Tuesday, October 23, 2018

OIF completes Flex Ethernet and Common ACO Electrical I/O agreements

The OIF announced three Interoperability Agreements (IAs) aimed at expanded interoperability of Flex Ethernet and increased data rates. These include:

FlexE 2.0 -- initiated in 2016, the FlexE 2.0 project enables equipment to support new Ethernet connection types and FlexE allows network providers and operators to utilize optical transport network bandwidth in more flexible ways. FlexE can deterministically utilize the entire aggregated link, creating a more efficient alternative to the traditional IEEE 802.3ad or IEEE 802.1-based Link Aggregation (LAG) solutions which often can only utilize 70-80% of the available bandwidth. Key features of the FlexE 2.0 project include adding support for FlexE groups composed of 200GBASE-R and 400GBASE-R PHYs, in addition to groups composed of 100GBASE-R PHYs, and adding an option for the support of time and frequency synchronization at the FlexE group level.
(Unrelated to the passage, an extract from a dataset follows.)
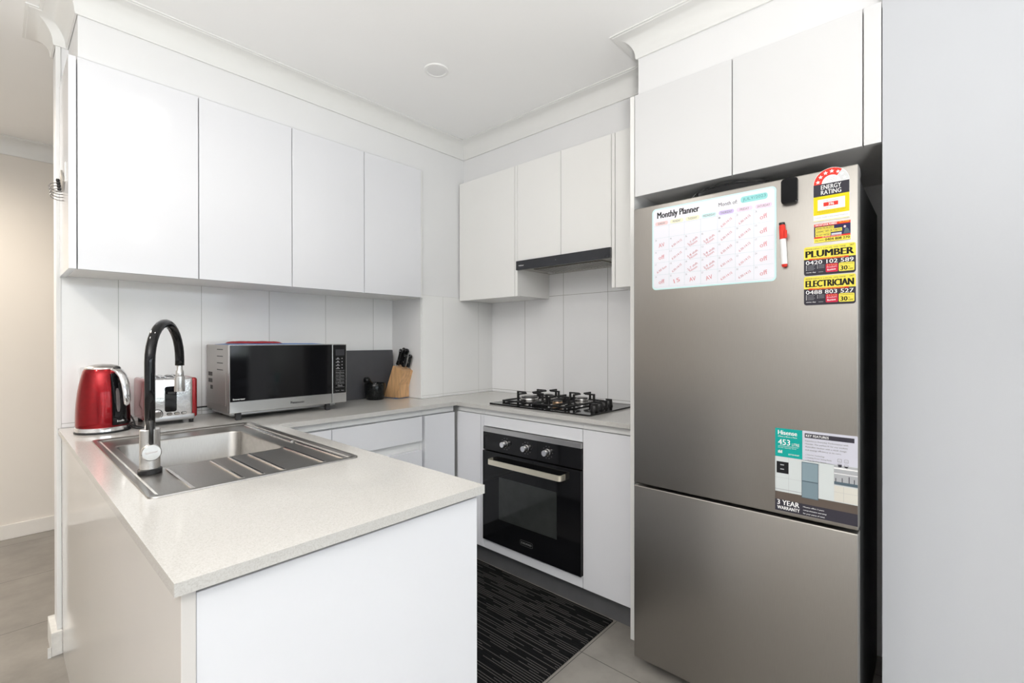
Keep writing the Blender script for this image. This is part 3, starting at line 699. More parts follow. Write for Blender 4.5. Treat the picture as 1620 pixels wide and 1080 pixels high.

FlexE Neighbor Discovery -- this project recognizes that FlexE capability discovery is still required to facilitate the setup of FlexE groups and clients. The project introduced some extensions to the Link Layer Discovery Protocol (LLDP) for FlexE capability discovery. It enables remote FlexE PHY and deskew capability discovery, PHY connectivity discovery and verifications, and FlexE Group subgroup integrity verification.

Common ACO Electrical I/O Project -- this implementation agreement follows the success of the CFP2-ACO optical transceiver implementation agreement but is form factor agnostic, so it also benefits analog coherent modules based on such form factors as CFP4, CFP8, QSFP, microQSFP, QSFP-DD and OSFP. The project defines the ACO electrical I/O independent of the choice of form factor and optical carrier count for 45 Gbaud and 64 Gbaud per-carrier applications.

“The completion of these projects reinforces OIF’s commitment to provide the industry with the flexibility and increased bandwidth solutions combined with increased data speeds it requires to keep up with market demands and drive solutions that enable the next generation of networks,” explained Dave Stauffer of Kandou Bus and OIF’s Physical and Link Layer (PLL) Working Group Chair.